Keberagaman ini merupakan kelebihan dan kekuatan bangsa kita apabila kita dapat saling tepo seliro dan bersatu.
Sering kita lihat di televisi dan baca di media cetak/online/sosial para figur publik yang seharusnya memberi teladan malah saling serang dan merendahkan dalam rangka mewujudkan agenda atasan mereka.
Belum lagi pasukan digital mereka yang ramai menggiring opini akan kebenaran cerita yang belum tentu benar.
Rabu sore kemarin saya berkesempatan silaturahim dan diskusi dengan Bang Ijeck Wakil Gubernur Sumatera Utara di kediaman dinasnya.
Ayah beliau, Om Anif, adalah sahabat ayah saya sejak muda.

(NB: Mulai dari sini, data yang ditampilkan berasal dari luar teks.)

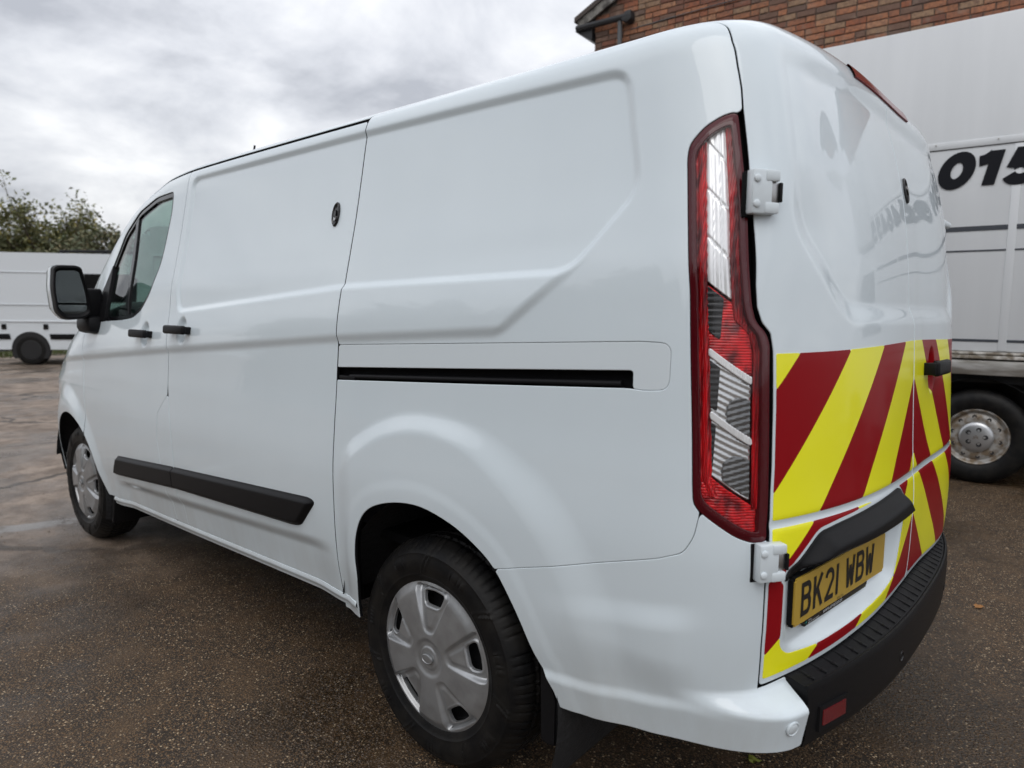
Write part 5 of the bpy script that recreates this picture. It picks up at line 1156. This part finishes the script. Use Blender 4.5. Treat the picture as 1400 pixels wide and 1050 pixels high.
# tall hedgerow on the open side of the yard, behind the viewer (it shows in the paintwork)
nh = 20000; t = rng.random(nh); top = 6.2+1.3*np.sin(t*19)+.9*np.sin(t*47+1); c = np.stack([-8+38*t, 17.5+rng.normal(0, .8, nh), rng.random(nh)**.8*top], -1)
n = rng.normal(0, 1, (nh, 3)); n /= np.linalg.norm(n, axis=1, keepdims=True); a = np.cross(n, rng.normal(0, 1, (nh, 3))); a /= np.linalg.norm(a, axis=1, keepdims=True); b = np.cross(n, a); s = (.26*rng.uniform(.6, 1.4, nh))[:, None]
hg2 = link('hedge', np_mesh('hedge', np.stack([c-a*s, c-b*s*.6, c+a*s, c+b*s*.6], 1).reshape(-1, 3), np.arange(nh*4).reshape(-1, 4)), 'leaf_dark'); tag(hg2, kind='stuff')
leaf_mat('grass', [(.050, .075, .020), (.075, .10, .028), (.10, .105, .035)])
ng = 14000; c = np.stack([rng.uniform(18.6, 26, ng), rng.uniform(-9, 6, ng), np.zeros(ng)], -1); keep = (c[:, 0] > 20.6-.35*(c[:, 1]+2)+rng.normal(0, .25, ng)); c = c[keep]; ng = len(c)
a = rng.normal(0, 1, (ng, 3)); a[:, 2] = 0; a /= np.linalg.norm(a, axis=1, keepdims=True); tip = c+rng.normal(0, .04, (ng, 3)); tip[:, 2] = rng.uniform(.06, .20, ng)
gr = link('grass', np_mesh('grass', np.stack([c-a*.018, c+a*.018, tip], 1).reshape(-1, 3), np.arange(ng*3).reshape(-1, 3)), 'grass'); tag(gr, kind='stuff')
# loose grit on the tarmac
npb = 2600; cx_ = np.stack([rng.uniform(-2.4, 6.5, npb), rng.uniform(-3.2, 2.6, npb)], -1); sz_p = rng.uniform(.002, .0048, npb)*(1+1.2*(rng.random(npb) > .96))
oc = np.array([(1, 0, 0), (0, 1, 0), (-1, 0, 0), (0, -1, 0), (0, 0, .8), (0, 0, -.5)], float); fc = np.array([(0, 1, 4), (1, 2, 4), (2, 3, 4), (3, 0, 4), (1, 0, 5), (2, 1, 5), (3, 2, 5), (0, 3, 5)])
Vp = oc[None]*sz_p[:, None, None]*rng.uniform(.6, 1.3, (npb, 6, 3)); Vp[..., :2] += cx_[:, None, :]; Vp[..., 2] += sz_p[:, None]*.35
leaf_mat('grit', [(.10, .07, .045), (.28, .21, .14), (.16, .10, .055), (.42, .35, .27), (.07, .05, .035)])
gt = link('gravel', np_mesh('gravel', Vp.reshape(-1, 3), (fc[None]+6*np.arange(npb)[:, None, None]).reshape(-1, 3)), 'grit'); tag(gt, kind='stuff')
m = mat('leaf_orange', (.30, .13, .03), .6); m = mat('leaf_yellow', (.22, .24, .04), .6)
def fallen(x_, y_, s, rz, m, label):
    k = 12; ol = [(s*(1+.35*math.cos(5*q*2*math.pi/k/1.0))*math.cos(2*math.pi*q/k), s*.7*(1+.3*math.cos(5*q*2*math.pi/k))*math.sin(2*math.pi*q/k)) for q in range(k)]
    V_ = [(0, 0, .008)]+[(a, b, .004+.010*random.random()) for a, b in ol]; o = raw('fallen_leaf', V_, [(0, i+1, (i+1) % k+1) for i in range(k)], m); o.location = (x_, y_, 0); o.rotation_euler = (0, 0, rz); tag(o, label, 'leaf', 'fallen leaves'); return o
fallen(.30, .30, .022, .4, 'leaf_yellow', 'yellow-green leaf on the ground under the near van bumper'); fallen(-.05, -1.45, .022, 1.0, 'leaf_orange', 'orange leaf on the tarmac right of the near van bumper')
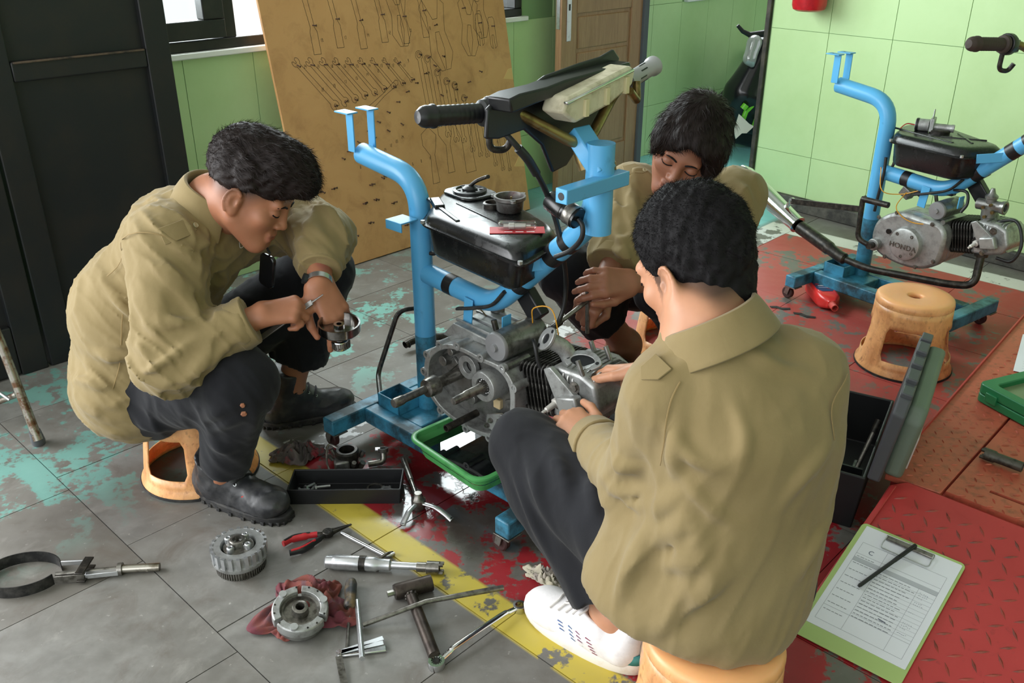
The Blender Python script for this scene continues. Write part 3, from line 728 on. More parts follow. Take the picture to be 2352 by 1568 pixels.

Dimulai dengan obrolan tentang program-program Provinsi Sumatera Utara dan peran media massa saat ini, diskusi berlanjut tentang kondisi bangsa yang sekarang ini mudah sekali tersulut oleh isu-isu SARA yang dapat memecah belah bangsa.
Kuncinya, kata Bang Ijeck, adalah kesejahteraan dan pendidikan masyarakat yang harus lebih ditingkatkan secara merata.
Tidak dipungkiri di Indonesia masih banyak rakyat yang kesulitan makan tiga kali sehari bahkan mereka bersyukur bisa makan sehari sekali.
Masih banyak juga generasi muda yang putus sekolah tidak dapat meneruskan pendidikan tingkat atas karena kesulitan ekonomi keluarga. Perut lapar dan pendidikan rendah inilah yang membuat mereka bersumbu pendek dan mudah diadu domba.